>> Start INFORMATION PROVIDED

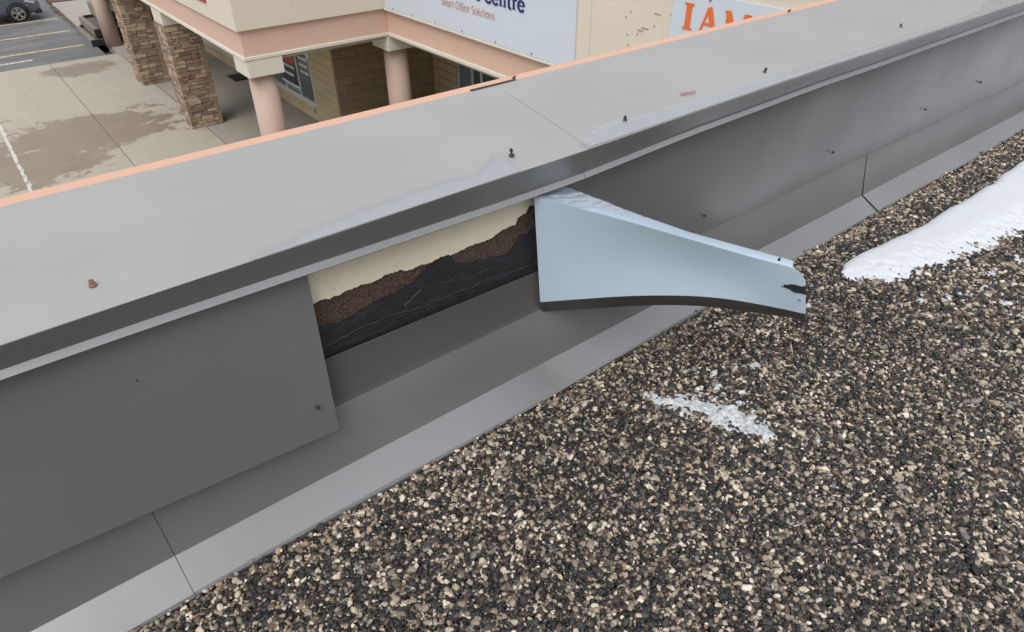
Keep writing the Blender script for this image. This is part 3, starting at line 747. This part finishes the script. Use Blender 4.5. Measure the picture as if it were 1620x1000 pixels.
def layer(name, mask, yv, m):
    idx = -np.ones((nx, nz), int); keep = mask[:-1, :-1] & mask[1:, :-1] & mask[:-1, 1:] & mask[1:, 1:]
    V = []; F = []
    for i, j in zip(*np.nonzero(keep)):
        q = []
        for a, b_ in ((i, j), (i+1, j), (i+1, j+1), (i, j+1)):
            if idx[a, b_] < 0: idx[a, b_] = len(V); V.append((xs[a], yv[a, b_], zs[b_]))
            q.append(int(idx[a, b_]))
        F.append(tuple(q))
    o = mesh(name, V, F, m, par, True); solid(o, .004, -1); return o
hn = fbm(XX*18, ZZ*26, 31, 5)
layer('adhesive_layer', (ZZ < zA[:, None]+.03) & (ZZ > zB[:, None]-.06), 1.449-.004*hn-.004*fbm(XX*140, ZZ*140, 41, 2), M['brown'])
layer('stucco_coat', (ZZ > zA[:, None]), 1.4405-.002*hn, M['stucco'])
edge = np.clip((zB[:, None]-ZZ)/.02, 0, 1)
rel = .003*edge*(hn-.2)+.0018*(fbm(XX*60, ZZ*110, 51, 5)-.5)+.002
for pts, h_ in (([(150, 850), (300, 770), (500, 682), (620, 655), (740, 600), (850, 560), (1000, 500), (1100, 470), (1250, 410)], .0024), ([(250, 860), (420, 770), (560, 735), (660, 680), (800, 610)], .0018), ([(620, 470), (700, 520), (860, 510), (1000, 450), (1120, 440)], .0016), ([(560, 640), (640, 560), (660, 500)], .004), ([(180, 900), (300, 850), (520, 770), (850, 640)], .004)):
    a, b_ = cv(pts); zl = np.interp(xs, a, b_, left=-9, right=-9)+(fbm(xs*40, xs*0, 61, 3)-.5)*.012
    rel = rel+h_*np.exp(-((ZZ-zl[:, None])/.0014)**2)
layer('bitumen_coat', (ZZ < zB[:, None]), 1.4440-rel*np.clip((ZZ-.43)/.02, 0, 1), M['tar'])

# screws: washer + hex head
def screw(p, nrm, parent, s=1., m='steel', tilt=0., stem=0.):
    q = Vector(nrm).to_track_quat('Z', 'Y'); mm = Matrix.Translation(Vector(p)) @ q.to_matrix().to_4x4() @ Matrix.Rotation(tilt, 4, 'X')
    mb = MB().cyl((0, 0), .0085*s, .0065*s, -.004, .002*s, 16).cyl((0, 0), .0026*s, .0026*s, .001, .004*s+stem, 8).cyl((0, 0), .0048*s, .0046*s, .003*s+stem, .010*s+stem, 6).cyl((0, 0), .0062*s, .0062*s, .0025*s+stem, .0042*s+stem, 12)
    v = [mm @ Vector(a) for a in mb.v]
    return mesh('screw', v, mb.f, M[m], parent)
cop = [c for c in par.children if c.name.startswith('coping_sheet')]
for (x, y), k, s, st, tl in zip([(.04, 1.485), (1.135, 1.475), (1.59, 1.468), (2.37, 1.495), (3.45, 1.52), (4.47, 1.51)], ['rust', 'screwdark', 'screwdark', 'screwdark', 'screwdark', 'screwdark'], (1.0, 1.0, .95, 1.0, 1.0, 1.05), (.0, .007, .003, .006, .004, .006), (.25, .12, .1, -.2, .3, .1)):
    screw((x, y-.02, .840), (0, 0, 1), par, s, k, tl, st)
for (x, y), tl in (((1.57, 2.03), .5), ((3.30, 2.025), .7), ((5.1, 2.03), .4)): screw((x, y-.035, .851), (0, -.2, 1), par, .85, 'rust', tl, .003)
for (px, py, yy_, s) in ((503, 645, 1.376, .8), (217, 603, 1.392, .3), (1115, 341, 1.411, .8), (1318, 241, 1.411, .85), (1464, 173, 1.411, .9), (1551, 130, 1.411, 1.0)):
    screw(at(px, py, 1, yy_), (0, -1, .1), par, s*.85, 'screwdark')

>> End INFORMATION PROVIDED

Starting at the top of the listing above, reproduce each line up to and including the one with "layer('bitumen_coat', (ZZ <"; omit the pictures.

Keep writing the Blender script for this image. This is part 3, starting at line 747. This part finishes the script. Use Blender 4.5. Measure the picture as if it were 1620x1000 pixels.
def layer(name, mask, yv, m):
    idx = -np.ones((nx, nz), int); keep = mask[:-1, :-1] & mask[1:, :-1] & mask[:-1, 1:] & mask[1:, 1:]
    V = []; F = []
    for i, j in zip(*np.nonzero(keep)):
        q = []
        for a, b_ in ((i, j), (i+1, j), (i+1, j+1), (i, j+1)):
            if idx[a, b_] < 0: idx[a, b_] = len(V); V.append((xs[a], yv[a, b_], zs[b_]))
            q.append(int(idx[a, b_]))
        F.append(tuple(q))
    o = mesh(name, V, F, m, par, True); solid(o, .004, -1); return o
hn = fbm(XX*18, ZZ*26, 31, 5)
layer('adhesive_layer', (ZZ < zA[:, None]+.03) & (ZZ > zB[:, None]-.06), 1.449-.004*hn-.004*fbm(XX*140, ZZ*140, 41, 2), M['brown'])
layer('stucco_coat', (ZZ > zA[:, None]), 1.4405-.002*hn, M['stucco'])
edge = np.clip((zB[:, None]-ZZ)/.02, 0, 1)
rel = .003*edge*(hn-.2)+.0018*(fbm(XX*60, ZZ*110, 51, 5)-.5)+.002
for pts, h_ in (([(150, 850), (300, 770), (500, 682), (620, 655), (740, 600), (850, 560), (1000, 500), (1100, 470), (1250, 410)], .0024), ([(250, 860), (420, 770), (560, 735), (660, 680), (800, 610)], .0018), ([(620, 470), (700, 520), (860, 510), (1000, 450), (1120, 440)], .0016), ([(560, 640), (640, 560), (660, 500)], .004), ([(180, 900), (300, 850), (520, 770), (850, 640)], .004)):
    a, b_ = cv(pts); zl = np.interp(xs, a, b_, left=-9, right=-9)+(fbm(xs*40, xs*0, 61, 3)-.5)*.012
    rel = rel+h_*np.exp(-((ZZ-zl[:, None])/.0014)**2)
layer('bitumen_coat', (ZZ < zB[:, None]), 1.4440-rel*np.clip((ZZ-.43)/.02, 0, 1), M['tar'])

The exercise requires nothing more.